→ **WHAT TO PRODUCE**: Select all lines in the records that include "image".

→ **AVAILABLE DATA**:

========================================

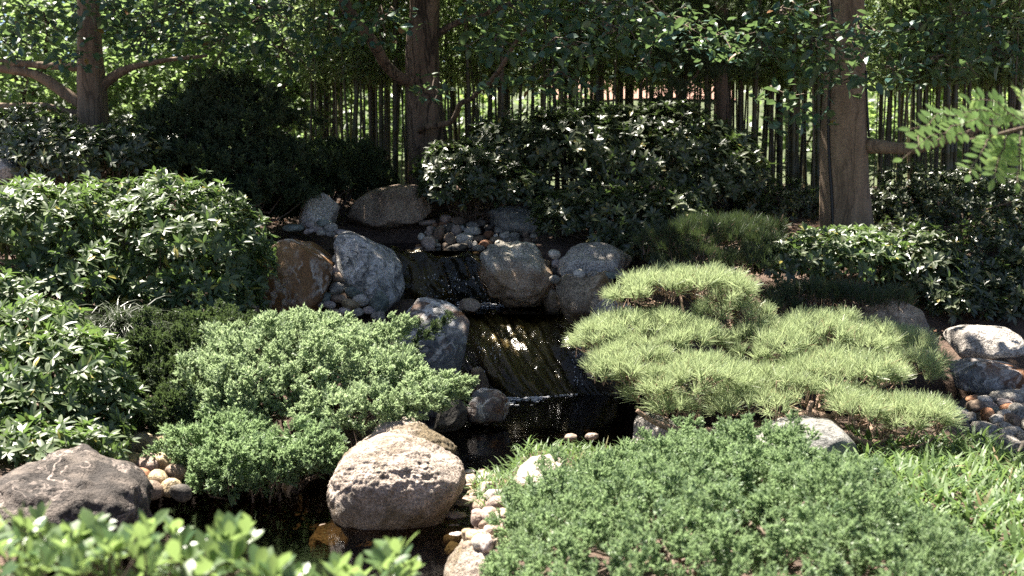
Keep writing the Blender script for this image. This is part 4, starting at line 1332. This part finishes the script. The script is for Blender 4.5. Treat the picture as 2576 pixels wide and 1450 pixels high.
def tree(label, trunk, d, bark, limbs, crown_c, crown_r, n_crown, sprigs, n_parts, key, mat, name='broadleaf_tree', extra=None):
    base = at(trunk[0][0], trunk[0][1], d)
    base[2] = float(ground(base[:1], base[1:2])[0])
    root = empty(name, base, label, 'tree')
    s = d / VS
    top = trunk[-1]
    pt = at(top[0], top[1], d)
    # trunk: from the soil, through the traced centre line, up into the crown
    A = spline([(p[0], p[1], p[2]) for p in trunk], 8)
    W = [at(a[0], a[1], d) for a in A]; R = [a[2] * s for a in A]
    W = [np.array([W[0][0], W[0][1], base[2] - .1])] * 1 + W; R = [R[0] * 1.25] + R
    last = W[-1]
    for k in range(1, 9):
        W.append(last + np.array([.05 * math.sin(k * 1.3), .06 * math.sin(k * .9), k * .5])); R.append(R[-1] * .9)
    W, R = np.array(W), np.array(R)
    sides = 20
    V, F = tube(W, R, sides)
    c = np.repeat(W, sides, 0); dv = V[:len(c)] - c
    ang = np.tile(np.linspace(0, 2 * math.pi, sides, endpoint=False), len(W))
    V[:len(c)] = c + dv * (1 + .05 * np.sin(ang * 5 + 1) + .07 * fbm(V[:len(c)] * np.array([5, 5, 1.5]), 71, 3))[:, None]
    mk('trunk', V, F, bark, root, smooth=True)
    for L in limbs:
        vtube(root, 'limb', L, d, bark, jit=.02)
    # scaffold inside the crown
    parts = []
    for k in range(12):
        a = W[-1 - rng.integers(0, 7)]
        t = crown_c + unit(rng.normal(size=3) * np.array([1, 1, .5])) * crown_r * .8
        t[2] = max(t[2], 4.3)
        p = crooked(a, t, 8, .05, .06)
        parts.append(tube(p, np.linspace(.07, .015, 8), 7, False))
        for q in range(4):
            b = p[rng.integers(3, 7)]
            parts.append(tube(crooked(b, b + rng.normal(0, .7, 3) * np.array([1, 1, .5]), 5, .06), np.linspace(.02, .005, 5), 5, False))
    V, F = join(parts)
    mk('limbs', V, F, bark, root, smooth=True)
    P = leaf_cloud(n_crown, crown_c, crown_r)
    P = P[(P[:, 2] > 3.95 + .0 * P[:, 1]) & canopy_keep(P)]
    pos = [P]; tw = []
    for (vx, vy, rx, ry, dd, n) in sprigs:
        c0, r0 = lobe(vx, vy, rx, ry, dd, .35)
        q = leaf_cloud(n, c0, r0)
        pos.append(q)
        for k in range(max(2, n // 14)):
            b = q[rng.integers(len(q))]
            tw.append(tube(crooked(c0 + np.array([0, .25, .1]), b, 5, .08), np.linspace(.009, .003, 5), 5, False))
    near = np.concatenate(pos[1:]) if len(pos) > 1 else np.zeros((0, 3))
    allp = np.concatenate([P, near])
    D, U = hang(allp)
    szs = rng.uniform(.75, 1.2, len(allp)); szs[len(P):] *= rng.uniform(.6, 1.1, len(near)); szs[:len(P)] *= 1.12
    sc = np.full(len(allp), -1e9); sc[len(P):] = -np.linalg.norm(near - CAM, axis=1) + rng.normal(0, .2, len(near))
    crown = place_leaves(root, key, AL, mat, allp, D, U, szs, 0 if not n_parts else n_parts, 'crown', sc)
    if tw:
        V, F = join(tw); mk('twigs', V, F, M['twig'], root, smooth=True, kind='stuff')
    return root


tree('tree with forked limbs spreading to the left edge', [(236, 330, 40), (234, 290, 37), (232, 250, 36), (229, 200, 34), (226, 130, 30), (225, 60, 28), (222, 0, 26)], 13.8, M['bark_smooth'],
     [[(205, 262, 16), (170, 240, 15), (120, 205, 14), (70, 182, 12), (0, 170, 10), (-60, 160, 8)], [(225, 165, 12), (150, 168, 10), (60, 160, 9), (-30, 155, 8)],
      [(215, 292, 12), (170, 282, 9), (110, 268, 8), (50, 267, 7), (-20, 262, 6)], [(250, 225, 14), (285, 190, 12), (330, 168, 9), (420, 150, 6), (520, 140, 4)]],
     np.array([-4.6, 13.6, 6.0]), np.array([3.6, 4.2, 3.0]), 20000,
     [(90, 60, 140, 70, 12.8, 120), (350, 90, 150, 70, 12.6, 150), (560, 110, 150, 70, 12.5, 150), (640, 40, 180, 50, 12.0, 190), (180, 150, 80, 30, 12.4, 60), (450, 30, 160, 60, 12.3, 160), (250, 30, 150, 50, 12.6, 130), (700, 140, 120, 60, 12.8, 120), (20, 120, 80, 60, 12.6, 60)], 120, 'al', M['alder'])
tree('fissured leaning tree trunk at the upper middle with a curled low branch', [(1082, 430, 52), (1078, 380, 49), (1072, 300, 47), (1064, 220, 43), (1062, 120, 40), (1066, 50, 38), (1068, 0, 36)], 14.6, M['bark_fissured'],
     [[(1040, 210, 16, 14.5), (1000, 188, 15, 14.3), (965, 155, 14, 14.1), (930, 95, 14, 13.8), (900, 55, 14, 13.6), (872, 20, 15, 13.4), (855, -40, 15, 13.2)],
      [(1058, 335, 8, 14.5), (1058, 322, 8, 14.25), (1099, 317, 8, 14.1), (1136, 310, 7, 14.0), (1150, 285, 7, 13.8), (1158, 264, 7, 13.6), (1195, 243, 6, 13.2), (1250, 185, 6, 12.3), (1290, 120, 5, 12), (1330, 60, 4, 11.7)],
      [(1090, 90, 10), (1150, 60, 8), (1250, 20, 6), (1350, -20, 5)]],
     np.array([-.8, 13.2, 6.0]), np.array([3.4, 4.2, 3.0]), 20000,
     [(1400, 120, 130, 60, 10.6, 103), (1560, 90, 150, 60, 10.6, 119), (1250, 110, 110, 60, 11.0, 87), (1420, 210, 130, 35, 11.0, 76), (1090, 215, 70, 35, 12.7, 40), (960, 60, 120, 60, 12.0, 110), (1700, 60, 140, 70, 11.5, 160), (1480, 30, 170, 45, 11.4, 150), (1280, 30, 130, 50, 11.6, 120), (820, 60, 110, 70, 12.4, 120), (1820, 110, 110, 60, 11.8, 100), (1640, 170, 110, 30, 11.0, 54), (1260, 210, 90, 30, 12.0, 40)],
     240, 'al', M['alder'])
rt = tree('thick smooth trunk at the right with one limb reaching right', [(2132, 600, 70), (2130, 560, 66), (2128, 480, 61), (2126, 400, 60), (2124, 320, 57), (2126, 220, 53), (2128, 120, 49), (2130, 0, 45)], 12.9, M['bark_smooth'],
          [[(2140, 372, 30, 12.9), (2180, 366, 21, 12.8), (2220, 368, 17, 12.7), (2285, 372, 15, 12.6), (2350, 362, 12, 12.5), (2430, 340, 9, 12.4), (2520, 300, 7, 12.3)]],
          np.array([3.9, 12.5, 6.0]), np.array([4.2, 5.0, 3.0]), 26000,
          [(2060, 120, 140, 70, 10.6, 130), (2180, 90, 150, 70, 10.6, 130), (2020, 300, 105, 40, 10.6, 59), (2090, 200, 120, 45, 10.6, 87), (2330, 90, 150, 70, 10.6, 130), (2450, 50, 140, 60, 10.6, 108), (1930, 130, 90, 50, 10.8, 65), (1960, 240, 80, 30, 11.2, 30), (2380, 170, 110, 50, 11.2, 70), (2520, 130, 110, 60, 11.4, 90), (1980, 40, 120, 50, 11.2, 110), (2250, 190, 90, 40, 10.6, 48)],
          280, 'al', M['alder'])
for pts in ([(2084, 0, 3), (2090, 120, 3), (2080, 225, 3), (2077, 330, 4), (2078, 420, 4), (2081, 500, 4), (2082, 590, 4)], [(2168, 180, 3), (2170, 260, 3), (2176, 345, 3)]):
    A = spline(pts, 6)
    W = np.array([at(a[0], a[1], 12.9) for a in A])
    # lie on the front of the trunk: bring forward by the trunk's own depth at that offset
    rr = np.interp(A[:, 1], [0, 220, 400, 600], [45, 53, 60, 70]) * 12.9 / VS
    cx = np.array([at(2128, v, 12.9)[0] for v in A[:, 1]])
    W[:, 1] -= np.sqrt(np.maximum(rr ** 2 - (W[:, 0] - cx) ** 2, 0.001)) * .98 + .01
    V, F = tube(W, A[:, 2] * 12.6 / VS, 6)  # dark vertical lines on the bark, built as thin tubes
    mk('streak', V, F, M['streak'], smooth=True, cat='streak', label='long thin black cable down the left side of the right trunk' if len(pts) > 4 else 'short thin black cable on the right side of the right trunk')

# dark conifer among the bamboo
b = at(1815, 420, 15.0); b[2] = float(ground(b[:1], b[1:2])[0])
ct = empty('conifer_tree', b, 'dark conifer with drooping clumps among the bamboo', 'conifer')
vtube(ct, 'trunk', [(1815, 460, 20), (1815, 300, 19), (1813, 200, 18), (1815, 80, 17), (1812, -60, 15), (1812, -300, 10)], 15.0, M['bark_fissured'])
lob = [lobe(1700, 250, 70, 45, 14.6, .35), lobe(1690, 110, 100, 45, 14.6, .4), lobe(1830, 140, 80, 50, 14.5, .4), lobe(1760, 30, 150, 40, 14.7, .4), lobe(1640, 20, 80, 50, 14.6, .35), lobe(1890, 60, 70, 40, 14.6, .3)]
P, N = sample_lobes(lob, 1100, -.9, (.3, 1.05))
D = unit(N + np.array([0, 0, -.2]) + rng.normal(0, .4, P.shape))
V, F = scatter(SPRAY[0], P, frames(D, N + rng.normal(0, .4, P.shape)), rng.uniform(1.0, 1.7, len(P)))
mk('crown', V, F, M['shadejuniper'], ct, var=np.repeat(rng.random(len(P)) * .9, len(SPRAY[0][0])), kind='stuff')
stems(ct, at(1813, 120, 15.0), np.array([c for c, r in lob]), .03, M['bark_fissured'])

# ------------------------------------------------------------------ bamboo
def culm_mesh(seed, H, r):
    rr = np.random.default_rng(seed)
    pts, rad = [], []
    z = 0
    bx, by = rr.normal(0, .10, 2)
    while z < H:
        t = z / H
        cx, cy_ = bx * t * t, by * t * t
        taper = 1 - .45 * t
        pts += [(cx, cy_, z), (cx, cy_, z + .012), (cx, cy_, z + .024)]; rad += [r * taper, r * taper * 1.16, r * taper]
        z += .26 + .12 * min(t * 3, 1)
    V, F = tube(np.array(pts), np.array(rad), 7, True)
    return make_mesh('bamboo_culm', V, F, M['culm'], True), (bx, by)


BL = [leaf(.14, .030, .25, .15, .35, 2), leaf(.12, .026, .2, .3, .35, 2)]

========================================

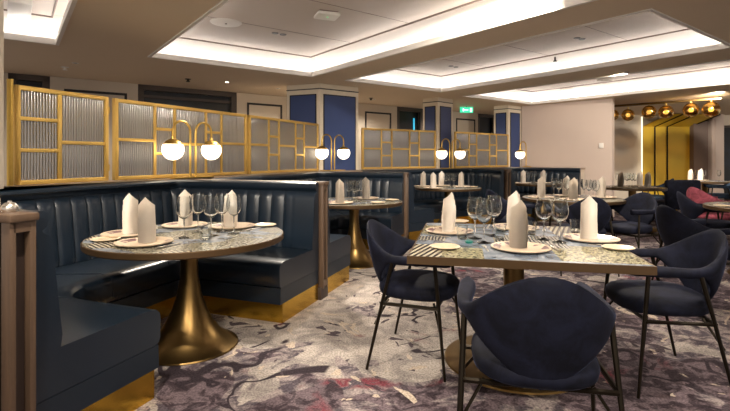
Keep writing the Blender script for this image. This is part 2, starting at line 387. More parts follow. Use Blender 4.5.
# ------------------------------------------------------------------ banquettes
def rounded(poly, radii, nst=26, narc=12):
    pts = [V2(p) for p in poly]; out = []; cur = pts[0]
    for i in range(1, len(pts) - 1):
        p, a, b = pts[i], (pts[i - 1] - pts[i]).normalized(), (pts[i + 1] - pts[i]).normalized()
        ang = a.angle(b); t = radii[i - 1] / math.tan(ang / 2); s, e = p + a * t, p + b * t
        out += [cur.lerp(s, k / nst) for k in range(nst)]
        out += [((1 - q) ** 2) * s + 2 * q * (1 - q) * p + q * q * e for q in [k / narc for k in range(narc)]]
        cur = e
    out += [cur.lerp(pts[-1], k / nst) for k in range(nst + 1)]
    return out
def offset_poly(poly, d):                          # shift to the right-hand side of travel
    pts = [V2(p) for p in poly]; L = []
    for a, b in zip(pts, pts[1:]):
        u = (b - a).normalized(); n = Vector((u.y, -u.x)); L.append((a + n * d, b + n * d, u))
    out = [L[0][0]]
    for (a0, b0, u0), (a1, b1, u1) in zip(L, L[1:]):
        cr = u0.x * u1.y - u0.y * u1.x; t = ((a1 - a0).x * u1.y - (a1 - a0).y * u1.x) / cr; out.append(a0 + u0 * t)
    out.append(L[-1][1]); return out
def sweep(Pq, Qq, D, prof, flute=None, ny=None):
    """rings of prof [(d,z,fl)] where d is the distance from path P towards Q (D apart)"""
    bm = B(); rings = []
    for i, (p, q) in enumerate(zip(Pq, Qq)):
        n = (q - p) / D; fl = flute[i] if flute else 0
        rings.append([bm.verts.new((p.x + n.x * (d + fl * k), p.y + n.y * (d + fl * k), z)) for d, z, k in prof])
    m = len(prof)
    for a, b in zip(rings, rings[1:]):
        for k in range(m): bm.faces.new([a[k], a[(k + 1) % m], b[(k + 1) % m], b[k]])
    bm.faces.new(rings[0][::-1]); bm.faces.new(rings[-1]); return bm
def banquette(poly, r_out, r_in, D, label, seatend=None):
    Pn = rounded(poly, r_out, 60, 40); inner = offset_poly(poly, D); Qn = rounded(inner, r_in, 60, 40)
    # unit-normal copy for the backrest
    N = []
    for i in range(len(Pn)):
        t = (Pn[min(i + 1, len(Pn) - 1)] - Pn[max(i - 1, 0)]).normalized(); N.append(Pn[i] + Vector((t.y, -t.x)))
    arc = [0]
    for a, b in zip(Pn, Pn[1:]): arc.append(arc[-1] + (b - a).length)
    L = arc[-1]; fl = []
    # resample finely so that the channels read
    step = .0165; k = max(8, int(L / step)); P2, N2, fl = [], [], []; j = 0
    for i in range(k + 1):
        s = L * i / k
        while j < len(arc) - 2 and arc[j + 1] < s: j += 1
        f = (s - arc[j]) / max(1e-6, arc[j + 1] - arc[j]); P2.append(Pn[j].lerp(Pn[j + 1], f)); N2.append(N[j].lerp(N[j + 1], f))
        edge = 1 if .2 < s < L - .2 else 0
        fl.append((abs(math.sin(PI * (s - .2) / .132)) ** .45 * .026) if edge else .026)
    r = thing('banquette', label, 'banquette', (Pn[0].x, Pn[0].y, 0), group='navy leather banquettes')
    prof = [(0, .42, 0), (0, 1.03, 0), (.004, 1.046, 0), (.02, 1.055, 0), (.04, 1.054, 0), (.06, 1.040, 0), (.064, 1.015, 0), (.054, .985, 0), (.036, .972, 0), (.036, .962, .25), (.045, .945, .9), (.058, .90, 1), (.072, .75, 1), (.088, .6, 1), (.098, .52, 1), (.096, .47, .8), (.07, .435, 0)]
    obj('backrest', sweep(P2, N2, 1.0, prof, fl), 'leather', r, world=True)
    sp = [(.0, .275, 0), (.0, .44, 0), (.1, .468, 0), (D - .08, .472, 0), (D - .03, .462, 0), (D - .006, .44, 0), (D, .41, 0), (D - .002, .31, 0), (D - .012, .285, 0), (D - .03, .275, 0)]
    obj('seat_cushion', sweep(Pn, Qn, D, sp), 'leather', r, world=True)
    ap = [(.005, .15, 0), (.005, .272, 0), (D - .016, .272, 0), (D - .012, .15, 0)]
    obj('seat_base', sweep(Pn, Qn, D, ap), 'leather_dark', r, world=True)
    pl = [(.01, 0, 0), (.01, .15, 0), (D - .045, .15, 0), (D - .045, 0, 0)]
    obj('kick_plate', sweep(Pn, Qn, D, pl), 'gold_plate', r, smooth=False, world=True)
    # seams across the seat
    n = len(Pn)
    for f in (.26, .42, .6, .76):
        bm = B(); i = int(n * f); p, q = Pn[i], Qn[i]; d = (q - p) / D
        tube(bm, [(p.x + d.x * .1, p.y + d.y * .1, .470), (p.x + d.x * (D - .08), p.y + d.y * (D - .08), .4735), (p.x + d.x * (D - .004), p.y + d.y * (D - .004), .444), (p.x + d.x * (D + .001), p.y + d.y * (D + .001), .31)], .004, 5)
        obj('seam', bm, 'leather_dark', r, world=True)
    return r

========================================

→ **FINISHED EXERCISE**:
Keep writing the Blender script for this image. This is part 4, starting at line 1332. This part finishes the script. The script is for Blender 4.5. Treat the picture as 2576 pixels wide and 1450 pixels high.
Keep writing the Blender script for this image. This is part 2, starting at line 387. More parts follow. Use Blender 4.5.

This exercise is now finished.